The vendor reported that from a regional perspective, the Americas region was strong.

However, gains in the Americas were offset by what Robbins said was “general weakness” in Europe and China. EMEA remained flat at $3.06 billion, while Asia Pacific declined 3% to $1.9 billion.

Here’s a breakdown of the company’s key metrics:

  • Switching: Cisco’s second quarter Switching revenues declined 5% to $3.31 billion.
  • NGN Routing: Similar to Switching, NGN Routing revenues declined 10% to 1.82 billion.
  • Data Center: While Data Center is a growing segment for Cisco, the segment declined 4% to $790 million in the second quarter.
  • Security: Security was a clear bright spot in Cisco’s earnings mix, rising 14% to $528 million. Cisco noted that deployments of its advanced threat solutions continue to be strong.

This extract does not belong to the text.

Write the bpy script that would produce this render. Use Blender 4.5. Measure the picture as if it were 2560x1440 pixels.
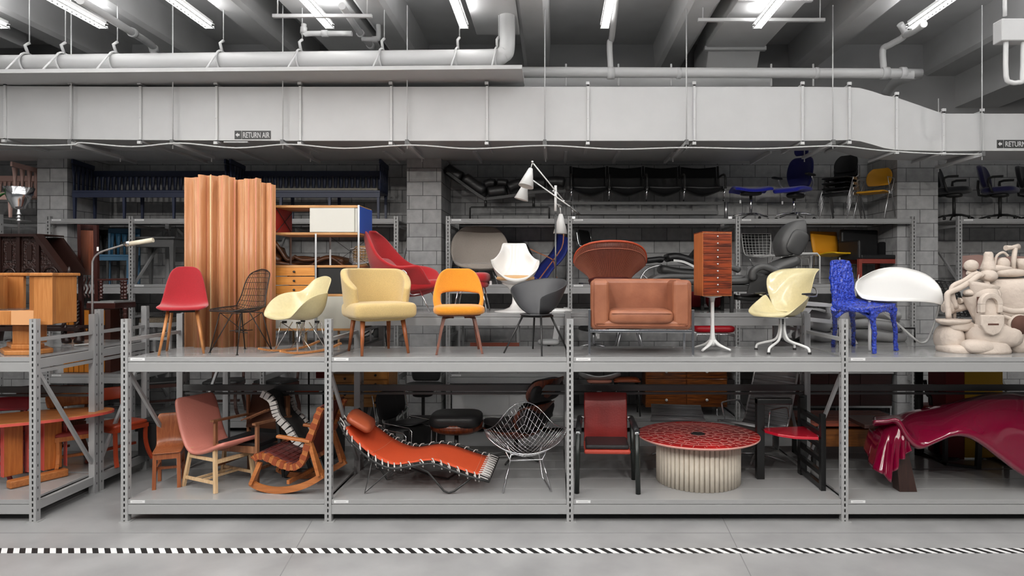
import bpy, bmesh, math, random
from math import sin, cos, pi, radians as R, sqrt
from mathutils import Vector as V, Matrix
random.seed(7)
for _o in list(bpy.data.objects): bpy.data.objects.remove(_o)
C = bpy.context.scene.collection
# ---------------------------------------------------------------- camera, light, exposure
F, CX, CY, CH = 1640.0, 1385.0, 690.0, 2.46
cam = bpy.data.objects.new('camera', bpy.data.cameras.new('camera')); C.objects.link(cam)
cam.location = (0, 0, CH); cam.rotation_euler = (R(90), 0, 0)
cam.data.sensor_width = 36; cam.data.lens = 36*F/2560
cam.data.shift_x = -(CX-1280)/2560; cam.data.shift_y = -(720-CY)/2560
cam.data.clip_end = 60
bpy.context.scene.camera = cam
vs = bpy.context.scene.view_settings
vs.view_transform = 'Standard'; vs.look = 'None'; vs.gamma = 1; vs.use_curve_mapping = False; vs.exposure = -0.25
wd = bpy.data.worlds.new('world'); bpy.context.scene.world = wd; wd.use_nodes = True
wd.node_tree.nodes['Background'].inputs[0].default_value = (.9, .95, 1, 1)
wd.node_tree.nodes['Background'].inputs[1].default_value = 0.13
def area(name, loc, size, power, target, col=(1, .98, .95)):
    l = bpy.data.lights.new(name, 'AREA'); l.shape = 'RECTANGLE'; l.size, l.size_y = size; l.energy = power; l.color = col
    o = bpy.data.objects.new(name, l); C.objects.link(o); o.location = loc
    o.rotation_euler = (V(target)-V(loc)).to_track_quat('-Z', 'Y').to_euler(); return o
def spot(name, loc, target, power, ang=70, r=.05, col=(1, .96, .9)):
    l = bpy.data.lights.new(name, 'SPOT'); l.energy = power; l.spot_size = R(ang); l.spot_blend = .6; l.shadow_soft_size = r; l.color = col
    o = bpy.data.objects.new(name, l); C.objects.link(o); o.location = loc
    o.rotation_euler = (V(target)-V(loc)).to_track_quat('-Z', 'Y').to_euler(); return o
# the ceiling's rows of tube fittings continue above and behind the camera
LAMPX = (-7.27, -5.97, -4.56, -2.97, -1.19, .67, 2.69, 4.72)
for _x in LAMPX: area('ceiling_tubes', (_x, 1.6, 5.62), (.12, 6), 95, (_x, 1.6, 0))
for _i, _x in enumerate((-8.5, -6.2, -3.6, -1.0, 1.6, 4.2, 6.8)):   # track spots aimed at the racks
    spot('track_spot', (_x, .6, 5.2), (_x+1.5, 7.2, 1.3), 270, 80, .05)
# ---------------------------------------------------------------- materials
_m = {}
def mat(name, col, rough=.5, metal=0, noise=0, nscale=20, bump=0, bscale=60, spec=.5, coat=0, emit=0, kind=None, col2=None, alpha=1, sheen=0):
    if name in _m: return _m[name]
    m = bpy.data.materials.new(name); m.use_nodes = True; nt = m.node_tree; b = nt.nodes['Principled BSDF']; _m[name] = m
    N = nt.nodes.new; L = nt.links.new
    c = (*col, 1)
    b.inputs['Base Color'].default_value = c; b.inputs['Roughness'].default_value = rough; b.inputs['Metallic'].default_value = metal
    b.inputs['Specular IOR Level'].default_value = spec; b.inputs['Coat Weight'].default_value = coat; b.inputs['Sheen Weight'].default_value = sheen
    b.inputs['Coat Roughness'].default_value = .06
    if emit: b.inputs['Emission Color'].default_value = c; b.inputs['Emission Strength'].default_value = emit
    if noise or bump or kind:
        tc = N('ShaderNodeTexCoord'); mp = N('ShaderNodeMapping'); L(tc.outputs['Object'], mp.inputs[0])
    if kind in ('wood', 'woodx', 'woody'):
        mp.inputs['Scale'].default_value = {'wood': (14, 14, 1.1), 'woodx': (1.1, 14, 14), 'woody': (14, 1.1, 14)}[kind]
        n = N('ShaderNodeTexNoise'); n.inputs['Scale'].default_value = 3.2; n.inputs['Detail'].default_value = 6; n.inputs['Distortion'].default_value = .6
        L(mp.outputs[0], n.inputs['Vector'])
        r = N('ShaderNodeValToRGB'); r.color_ramp.elements[0].position = .32; r.color_ramp.elements[1].position = .68
        c2 = col2 or tuple(x*.62 for x in col)
        r.color_ramp.elements[0].color = (*c2, 1); r.color_ramp.elements[1].color = c
        L(n.outputs[0], r.inputs[0]); L(r.outputs[0], b.inputs['Base Color'])
    elif noise:
        n = N('ShaderNodeTexNoise'); n.inputs['Scale'].default_value = nscale; n.inputs['Detail'].default_value = 5
        L(mp.outputs[0], n.inputs['Vector'])
        r = N('ShaderNodeValToRGB'); r.color_ramp.elements[0].position = .3; r.color_ramp.elements[1].position = .7
        c2 = col2 or tuple(max(0, x*(1-noise)) for x in col)
        r.color_ramp.elements[0].color = (*c2, 1); r.color_ramp.elements[1].color = c
        L(n.outputs[0], r.inputs[0]); L(r.outputs[0], b.inputs['Base Color'])
    if bump:
        n2 = N('ShaderNodeTexNoise'); n2.inputs['Scale'].default_value = bscale; n2.inputs['Detail'].default_value = 3
        bp = N('ShaderNodeBump'); bp.inputs['Strength'].default_value = bump; bp.inputs['Distance'].default_value = .01
        L(tc.outputs['Object'], n2.inputs['Vector']); L(n2.outputs[0], bp.inputs['Height']); L(bp.outputs[0], b.inputs['Normal'])
    return m
def gray(n, v, rough=.5, **k): return mat(n, (v, v, v), rough, **k)
# ---------------------------------------------------------------- geometry helpers
def W(px, py, Y): return V(((px-CX)*Y/F, Y, CH-(py-CY)*Y/F))
def XP(px, Y): return (px-CX)*Y/F
def ZP(py, Y): return CH-(py-CY)*Y/F
def smooth_path(pts, n=6, closed=False):
    P = [V(p) for p in pts]; out = []; k = len(P)
    rng = range(k if closed else k-1)
    for i in rng:
        if closed: a, b, c, d = P[i-1], P[i], P[(i+1) % k], P[(i+2) % k]
        else: a, b, c, d = P[max(i-1, 0)], P[i], P[i+1], P[min(i+2, k-1)]
        for j in range(n):
            t = j/n
            out.append(.5*((2*b)+(c-a)*t+(2*a-5*b+4*c-d)*t*t+(3*b-a-3*c+d)*t**3))
    if not closed: out.append(P[-1])
    return out
class MB:
    def __init__(s): s.b = bmesh.new(); s.mods = []
    def face(s, vs, sm=False):
        try: f = s.b.faces.new(vs); f.smooth = sm
        except ValueError: pass
    def box(s, c, d, rot=None, bev=0):
        c = V(c); x, y, z = (q/2 for q in d); M = rot.to_matrix() if hasattr(rot, 'to_matrix') else (rot or Matrix.Identity(3))
        v = [s.b.verts.new(c+M @ V((i*x, j*y, k*z))) for i in (-1, 1) for j in (-1, 1) for k in (-1, 1)]
        for f in ((0,1,3,2),(4,6,7,5),(0,4,5,1),(2,3,7,6),(0,2,6,4),(1,5,7,3)): s.face([v[i] for i in f])
        return s
    def b2(s, x0, x1, y0, y1, z0, z1): return s.box(((x0+x1)/2, (y0+y1)/2, (z0+z1)/2), (abs(x1-x0), abs(y1-y0), abs(z1-z0)))
    def bar(s, p, q, w, h, up=(0, 0, 1), w2=None, h2=None):
        p, q = V(p), V(q); d = (q-p); L = d.length
        if L < 1e-6: return s
        d.normalize(); u = V(up)
        if abs(d.dot(u)) > .98: u = V((0, 1, 0))
        a = d.cross(u).normalized(); b = a.cross(d).normalized(); w2 = w2 or w; h2 = h2 or h
        v = [s.b.verts.new(p+a*(i*w/2)+b*(j*h/2)) for i, j in ((-1,-1),(1,-1),(1,1),(-1,1))]+[s.b.verts.new(q+a*(i*w2/2)+b*(j*h2/2)) for i, j in ((-1,-1),(1,-1),(1,1),(-1,1))]
        for f in ((3,2,1,0),(4,5,6,7),(0,1,5,4),(1,2,6,5),(2,3,7,6),(3,0,4,7)): s.face([v[i] for i in f])
        return s
    def tube(s, pts, r, n=8, closed=False, sm=True, flat=1, smooth=0, r2=None):
        P = smooth_path(pts, smooth, closed) if smooth else [V(p) for p in pts]
        k = len(P); rr = r if isinstance(r, (list, tuple)) else None; rings = []
        T = []
        for i in range(k):
            if closed: t = P[(i+1) % k]-P[i-1]
            else: t = P[min(i+1, k-1)]-P[max(i-1, 0)]
            T.append(t.normalized() if t.length > 1e-9 else V((0, 0, 1)))
        u = T[0].orthogonal().normalized()
        if abs(T[0].z) < .9: u = (V((0,0,1))-T[0]*T[0].z).normalized()
        for i in range(k):
            if i: u = (u-T[i]*u.dot(T[i])); u = u.normalized() if u.length > 1e-6 else T[i].orthogonal().normalized()
            w = T[i].cross(u)
            if rr: f = i/(k-1)*(len(rr)-1); a = int(min(f, len(rr)-2)); ra = rr[a]+(rr[a+1]-rr[a])*(f-a)
            elif r2 is not None: ra = r+(r2-r)*i/(k-1)
            else: ra = r
            rings.append([s.b.verts.new(P[i]+u*(ra*flat*cos(2*pi*j/n))+w*(ra*sin(2*pi*j/n))) for j in range(n)])
        for i in range(k if closed else k-1):
            A, B = rings[i], rings[(i+1) % k]
            for j in range(n): s.face([A[j], A[(j+1) % n], B[(j+1) % n], B[j]], sm)
        if not closed: s.face(rings[0][::-1]); s.face(rings[-1])
        return s
    def cone(s, p, q, r0, r1, n=12): return s.tube([p, q], r0, n, r2=r1)
    def lathe(s, prof, c=(0, 0, 0), n=32, sm=True, sx=1, sy=1, a0=0, a1=2*pi, M=None):
        c = V(c); full = abs(a1-a0-2*pi) < 1e-6; k = n if full else n+1; rings = []
        for r, z in prof:
            if r < 1e-6 and full: p = V((0, 0, z)); rings.append([s.b.verts.new(c+(M @ p if M else p))])
            else:
                ring = []
                for j in range(k):
                    a = a0+(a1-a0)*j/n; p = V((r*sx*cos(a), r*sy*sin(a), z)); ring.append(s.b.verts.new(c+(M @ p if M else p)))
                rings.append(ring)
        for A, B in zip(rings, rings[1:]):
            for j in range(n if full else n):
                j2 = (j+1) % k if full else j+1
                if len(A) == 1 and len(B) == 1: continue
                if len(A) == 1: s.face([A[0], B[j2], B[j]][::-1], sm)
                elif len(B) == 1: s.face([A[j], A[j2], B[0]], sm)
                else: s.face([A[j], A[j2], B[j2], B[j]], sm)
        return s
    def disc(s, c, r, z0, z1, n=32): return s.lathe([(0, z0), (r, z0), (r, z1), (0, z1)], c, n, sm=False)
    def prism(s, poly, d0, d1, axis='y', sm=False):
        def mk(a, b, d): return {'y': V((a, d, b)), 'x': V((d, a, b)), 'z': V((a, b, d))}[axis]
        A = [s.b.verts.new(mk(a, b, d0)) for a, b in poly]; B = [s.b.verts.new(mk(a, b, d1)) for a, b in poly]
        s.face(A); s.face(B[::-1])
        for i in range(len(poly)):
            j = (i+1) % len(poly); s.face([A[j], A[i], B[i], B[j]], sm)
        return s
    def cush(s, c, d, e=.35, rot=None, n=20, m=12, pinch=0):
        c = V(c); M = rot.to_matrix() if hasattr(rot, 'to_matrix') else (rot or Matrix.Identity(3))
        sg = lambda v, p: math.copysign(abs(v)**p, v)
        rings = []
        for i in range(m+1):
            ph = -pi/2+pi*i/m; ring = []
            if i in (0, m): rings.append([s.b.verts.new(c+M @ V((0, 0, sg(sin(ph), 1)*d[2]/2)))]); continue
            for j in range(n):
                t = 2*pi*(j+.5)/n; cr = sg(cos(ph), e); x = sg(cos(t), e)*cr; y = sg(sin(t), e)*cr; z = sg(sin(ph), max(e, .6))
                if pinch: z *= 1-pinch*max(abs(x), abs(y))**3
                ring.append(s.b.verts.new(c+M @ V((x*d[0]/2, y*d[1]/2, z*d[2]/2))))
            rings.append(ring)
        for A, B in zip(rings, rings[1:]):
            for j in range(n):
                k = (j+1) % n
                if len(A) == 1: s.face([A[0], B[k], B[j]][::-1], True)
                elif len(B) == 1: s.face([A[j], A[k], B[0]], True)
                else: s.face([A[j], A[k], B[k], B[j]], True)
        return s
    def grid(s, rows, closeu=False, sm=True, skip=None):
        G = [[s.b.verts.new(V(p)) for p in r] for r in rows]
        for i in range(len(G)-1):
            k = len(G[i])
            for j in range(k if closeu else k-1):
                if skip and skip(i, j): continue
                s.face([G[i][j], G[i][(j+1) % k], G[i+1][(j+1) % k], G[i+1][j]], sm)
        return s
    def build(s, name, m, parent=None, sub=0, thick=0, bevel=0, off=0, loc=None, rot=None, label=None, seg=2):
        bmesh.ops.remove_doubles(s.b, verts=s.b.verts, dist=1e-6) if False else None
        bmesh.ops.recalc_face_normals(s.b, faces=s.b.faces)
        me = bpy.data.meshes.new(name); s.b.to_mesh(me); s.b.free(); me.materials.append(m)
        o = bpy.data.objects.new(name, me); C.objects.link(o)
        if parent: o.parent = parent
        if loc: o.location = loc
        if rot: o.rotation_euler = rot
        if thick: q = o.modifiers.new('s', 'SOLIDIFY'); q.thickness = thick; q.offset = off; q.use_even_offset = False
        if bevel: q = o.modifiers.new('b', 'BEVEL'); q.width = bevel; q.segments = seg; q.limit_method = 'ANGLE'; q.angle_limit = R(40)
        if sub: q = o.modifiers.new('u', 'SUBSURF'); q.levels = q.render_levels = sub
        if label: o['label'] = label
        return o
def tag(o, label=None, cat=None, group=None, kind=None):
    if label: o['label'] = label
    if cat: o['category'] = cat
    if group: o['group'] = group
    if kind: o['kind'] = kind
    return o
def thing(name, label, cat, loc=(0, 0, 0), rz=0, group=None, sc=1):
    o = bpy.data.objects.new(name, None); C.objects.link(o); o.location = loc; o.rotation_euler = (0, 0, R(rz)); o.scale = (sc, sc, sc); o.empty_display_size = .1
    return tag(o, label, cat, group)
def kids(o): return [c for c in bpy.data.objects if c.parent == o]
def dup(root, loc=None, rz=None, label=None, group=None):
    def cp(o, par):
        c = o.copy(); C.objects.link(c); c.parent = par
        for ch in kids(o): cp(ch, c)
        return c
    r = cp(root, None)
    if loc is not None: r.location = loc
    if rz is not None: r.rotation_euler = (0, 0, R(rz))
    if label: r['label'] = label
    if group: r['group'] = group
    return r
def E(x=0, y=0, z=0):
    from mathutils import Euler
    return Euler((R(x), R(y), R(z)))
def text_mesh(txt, size, m, name, parent, loc, rot, ext=.001):
    cu = bpy.data.curves.new(name, 'FONT'); cu.body = txt; cu.size = size; cu.extrude = ext; cu.align_x = 'LEFT'; cu.offset = size*.012
    t = bpy.data.objects.new('tmp', cu); C.objects.link(t); bpy.context.view_layer.update()
    me = bpy.data.meshes.new_from_object(t.evaluated_get(bpy.context.evaluated_depsgraph_get()))
    bpy.data.objects.remove(t); me.materials.clear(); me.materials.append(m); me.name = name
    o = bpy.data.objects.new(name, me); C.objects.link(o); o.parent = parent; o.location = loc; o.rotation_euler = rot
    return o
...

During the quarter, the vendor added over 6,000 new customers, bringing the total to about 29,000.
  • Financials: Second quarter revenue was $11.6 billion, down 2% year-over-year. Cisco previously gave guidance of a 2-4% decline.

Taking out some items, Cisco earned 57 cents per share beating the average analyst estimate by one cent, according to analysts polled by Thomson Reuters I/B/E/S.

Looking towards the third quarter, Cisco expects revenue in the range of minus 2% to 0% year-over-year.